**OBJECTIVE:**
Search the material for the string "script", then return every line where it is found.

Records from a data source:
↓↓↓
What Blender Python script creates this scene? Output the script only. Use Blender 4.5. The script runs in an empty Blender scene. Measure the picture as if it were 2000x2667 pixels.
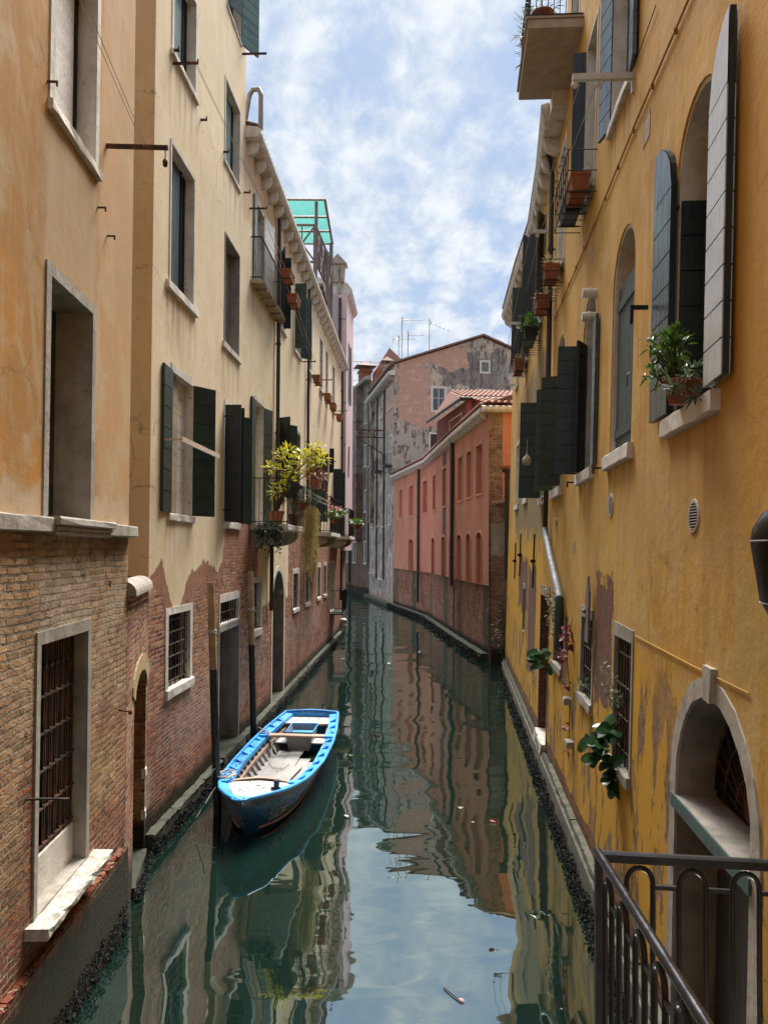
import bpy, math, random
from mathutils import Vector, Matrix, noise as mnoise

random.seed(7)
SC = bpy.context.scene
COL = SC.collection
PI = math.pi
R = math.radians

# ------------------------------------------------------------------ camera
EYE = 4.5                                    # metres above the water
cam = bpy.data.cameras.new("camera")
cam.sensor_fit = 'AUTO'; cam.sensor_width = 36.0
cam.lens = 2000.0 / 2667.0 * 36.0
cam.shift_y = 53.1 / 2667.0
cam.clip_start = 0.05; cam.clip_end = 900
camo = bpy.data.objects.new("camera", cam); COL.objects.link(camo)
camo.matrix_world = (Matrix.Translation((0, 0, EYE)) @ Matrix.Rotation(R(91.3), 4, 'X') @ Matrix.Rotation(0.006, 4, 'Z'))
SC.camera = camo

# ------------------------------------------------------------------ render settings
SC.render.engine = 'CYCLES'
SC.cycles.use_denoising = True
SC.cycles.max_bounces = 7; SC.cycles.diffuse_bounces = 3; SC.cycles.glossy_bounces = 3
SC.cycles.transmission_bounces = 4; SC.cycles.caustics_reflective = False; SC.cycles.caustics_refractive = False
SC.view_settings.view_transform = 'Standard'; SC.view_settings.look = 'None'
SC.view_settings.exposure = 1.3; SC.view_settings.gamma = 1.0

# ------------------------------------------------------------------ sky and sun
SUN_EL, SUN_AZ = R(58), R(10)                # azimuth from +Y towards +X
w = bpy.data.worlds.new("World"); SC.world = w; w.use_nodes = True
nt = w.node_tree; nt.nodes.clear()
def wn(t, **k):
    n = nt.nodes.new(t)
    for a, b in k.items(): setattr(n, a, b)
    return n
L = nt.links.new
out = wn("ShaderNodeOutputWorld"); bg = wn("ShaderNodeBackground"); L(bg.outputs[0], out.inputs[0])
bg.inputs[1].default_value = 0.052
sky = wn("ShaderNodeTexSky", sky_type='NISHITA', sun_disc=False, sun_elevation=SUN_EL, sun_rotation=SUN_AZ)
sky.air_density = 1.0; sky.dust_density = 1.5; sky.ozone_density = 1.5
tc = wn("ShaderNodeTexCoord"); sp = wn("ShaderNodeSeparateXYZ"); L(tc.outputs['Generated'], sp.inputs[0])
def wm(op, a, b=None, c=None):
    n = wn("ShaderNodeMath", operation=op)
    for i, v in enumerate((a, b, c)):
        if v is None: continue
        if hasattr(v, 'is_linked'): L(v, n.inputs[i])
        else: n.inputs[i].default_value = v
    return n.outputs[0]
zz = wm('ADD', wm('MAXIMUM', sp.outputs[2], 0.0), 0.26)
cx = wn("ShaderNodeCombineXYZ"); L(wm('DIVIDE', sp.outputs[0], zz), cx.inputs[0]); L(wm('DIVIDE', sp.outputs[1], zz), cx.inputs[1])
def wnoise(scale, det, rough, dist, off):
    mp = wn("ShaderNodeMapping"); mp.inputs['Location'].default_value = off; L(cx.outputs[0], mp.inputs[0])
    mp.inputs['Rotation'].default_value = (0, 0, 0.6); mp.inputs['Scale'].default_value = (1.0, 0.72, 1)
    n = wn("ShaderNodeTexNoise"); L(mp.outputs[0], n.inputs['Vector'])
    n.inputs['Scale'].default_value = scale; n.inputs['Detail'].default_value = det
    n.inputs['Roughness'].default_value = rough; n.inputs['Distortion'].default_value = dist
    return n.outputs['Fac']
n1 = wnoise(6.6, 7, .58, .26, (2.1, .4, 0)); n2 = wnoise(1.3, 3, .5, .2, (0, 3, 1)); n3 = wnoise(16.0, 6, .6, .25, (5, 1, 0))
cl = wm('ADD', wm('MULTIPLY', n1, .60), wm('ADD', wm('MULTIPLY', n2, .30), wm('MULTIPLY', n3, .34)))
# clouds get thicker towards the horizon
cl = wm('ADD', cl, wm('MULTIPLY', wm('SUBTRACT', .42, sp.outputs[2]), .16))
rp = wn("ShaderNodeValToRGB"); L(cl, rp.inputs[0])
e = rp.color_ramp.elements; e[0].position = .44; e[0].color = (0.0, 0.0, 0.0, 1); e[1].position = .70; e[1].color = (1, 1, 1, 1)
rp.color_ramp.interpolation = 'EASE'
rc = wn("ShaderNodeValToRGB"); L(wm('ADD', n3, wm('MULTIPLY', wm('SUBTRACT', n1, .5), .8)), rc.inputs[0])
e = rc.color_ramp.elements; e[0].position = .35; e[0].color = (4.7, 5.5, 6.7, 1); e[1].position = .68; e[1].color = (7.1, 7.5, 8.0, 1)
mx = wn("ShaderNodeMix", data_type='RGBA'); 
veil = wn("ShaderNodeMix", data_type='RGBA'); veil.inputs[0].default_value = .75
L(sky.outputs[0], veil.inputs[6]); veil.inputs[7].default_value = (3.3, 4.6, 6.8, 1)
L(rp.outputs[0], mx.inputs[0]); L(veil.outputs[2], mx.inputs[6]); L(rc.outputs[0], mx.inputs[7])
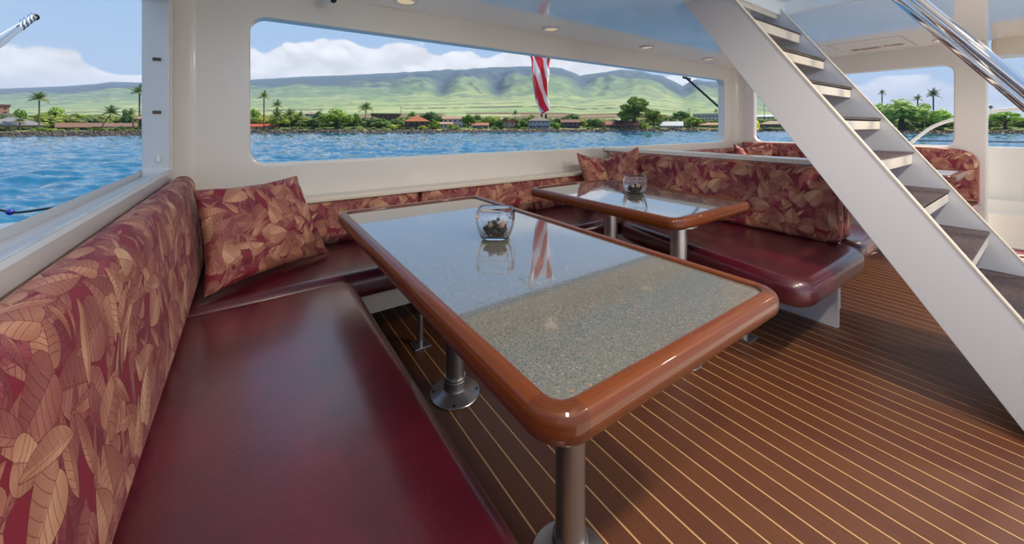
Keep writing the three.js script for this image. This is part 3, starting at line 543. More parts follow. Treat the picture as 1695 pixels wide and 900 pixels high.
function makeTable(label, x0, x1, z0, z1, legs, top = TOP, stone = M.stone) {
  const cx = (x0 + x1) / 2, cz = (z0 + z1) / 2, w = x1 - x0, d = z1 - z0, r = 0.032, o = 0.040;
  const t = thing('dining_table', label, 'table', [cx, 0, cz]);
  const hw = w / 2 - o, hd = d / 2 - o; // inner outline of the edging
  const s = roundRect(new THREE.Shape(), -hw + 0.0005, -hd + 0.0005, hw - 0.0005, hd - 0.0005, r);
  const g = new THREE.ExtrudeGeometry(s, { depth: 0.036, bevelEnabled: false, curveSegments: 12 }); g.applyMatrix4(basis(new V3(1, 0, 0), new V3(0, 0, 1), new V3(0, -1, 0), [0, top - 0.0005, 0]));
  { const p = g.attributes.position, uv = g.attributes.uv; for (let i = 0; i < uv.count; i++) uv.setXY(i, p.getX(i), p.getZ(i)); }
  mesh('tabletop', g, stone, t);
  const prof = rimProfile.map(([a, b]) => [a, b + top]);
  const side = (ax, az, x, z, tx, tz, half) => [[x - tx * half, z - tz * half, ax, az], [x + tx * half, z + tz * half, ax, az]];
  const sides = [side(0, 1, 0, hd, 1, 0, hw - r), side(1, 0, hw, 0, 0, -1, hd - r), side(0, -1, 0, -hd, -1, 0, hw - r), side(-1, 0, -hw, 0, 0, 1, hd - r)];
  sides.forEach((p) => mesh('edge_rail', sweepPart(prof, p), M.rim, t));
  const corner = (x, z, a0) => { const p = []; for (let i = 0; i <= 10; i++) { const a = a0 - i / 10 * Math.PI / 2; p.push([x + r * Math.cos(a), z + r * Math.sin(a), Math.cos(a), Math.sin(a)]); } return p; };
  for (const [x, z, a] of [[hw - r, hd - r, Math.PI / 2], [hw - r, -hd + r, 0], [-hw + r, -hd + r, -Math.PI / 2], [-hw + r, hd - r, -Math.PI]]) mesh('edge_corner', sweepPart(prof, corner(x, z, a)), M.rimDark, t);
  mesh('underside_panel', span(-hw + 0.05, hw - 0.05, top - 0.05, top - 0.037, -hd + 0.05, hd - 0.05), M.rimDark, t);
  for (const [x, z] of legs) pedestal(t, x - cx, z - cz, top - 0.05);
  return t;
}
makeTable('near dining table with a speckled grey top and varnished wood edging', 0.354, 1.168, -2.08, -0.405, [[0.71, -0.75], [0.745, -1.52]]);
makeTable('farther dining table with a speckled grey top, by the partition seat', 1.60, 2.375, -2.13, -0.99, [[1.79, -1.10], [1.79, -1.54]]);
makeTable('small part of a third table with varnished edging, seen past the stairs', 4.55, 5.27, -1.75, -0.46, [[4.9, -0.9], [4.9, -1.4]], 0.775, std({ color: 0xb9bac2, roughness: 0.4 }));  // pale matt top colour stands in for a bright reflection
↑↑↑
**ANSWER FOR THIS EXERCISE:**
What Blender Python script creates this scene? Output the script only. Use Blender 4.5. The script runs in an empty Blender scene. Measure the picture as if it were 2000x2667 pixels.
Keep writing the three.js script for this image. This is part 3, starting at line 543. More parts follow. Treat the picture as 1695 pixels wide and 900 pixels high.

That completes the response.